Drew was never charged with a crime in Missouri, where Meier ended her life.

Now, in a strange twist, the U.S. attorney's office in Los Angeles has begun its own investigation to charge Drew with fraud. In this case, the alleged victim is not Megan Meier but MySpace, which is based in Beverly Hills, Calif. Grills has been granted immunity in exchange for her testimony against Drew.

Drew has said that Grills was the main instigator behind creating the fictional "Josh Evans" and striking up an online relationship with Meier.

Grills admitted for the first time publicly that she created the profile of Josh Evans, and she told Roberts that she wrote the cruel words, "the world would be a better place without you," that may have pushed Meier over the edge.

Grills said that she was trying to end the "relationship" because she felt that the joke had gone too far.

"I was trying to get her angry so she would leave him alone and I could get rid of the whole MySpace," Grills said.

'Thought It Was My Fault'

Grills, a longtime family friend of the Drews, said she began feeling uneasy about the online hoax when Meier asked to meet Evans.

"She was wanting to meet him … and me and Lori's daughter were both telling Lori that we thought it was going too far 'cause none of us can meet her, none of us are guys," Grills said.

"And she [Lori Drew] was like, it's fine, you know, we can set her up.

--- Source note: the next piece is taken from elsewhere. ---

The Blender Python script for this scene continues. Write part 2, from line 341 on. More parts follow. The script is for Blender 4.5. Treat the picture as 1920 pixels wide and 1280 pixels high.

We can have her go meet him at the mall and go there and just laugh at her, and I thought that was wrong," Grills continued.

After she heard Meier had hung herself, Grills said, "I was in shock. I just — I went back and Curt [Lori Drew's husband] was yelling at us to get rid of the MySpace, so we did that. And then I just sat down and didn't say anything."

"I thought it was my fault," Grills told Roberts.

Lori Drew allegedly told Grills to keep quiet about the MySpace account. According to Grills, "[Lori Drew] had then finally mentioned that Megan was depressed and suicidal. She says, 'And maybe we pushed her overboard.'"

Megan's parents, Tina and Ron Meier, also remained silent while Missouri officials investigated the case.

When the Meiers eventually went public with their story, a firestorm erupted in the community and across the country, with Grills and the Drews right in the middle.

Grills said she began getting online messages and threats. "They would tell me to kill myself and save everybody the trouble."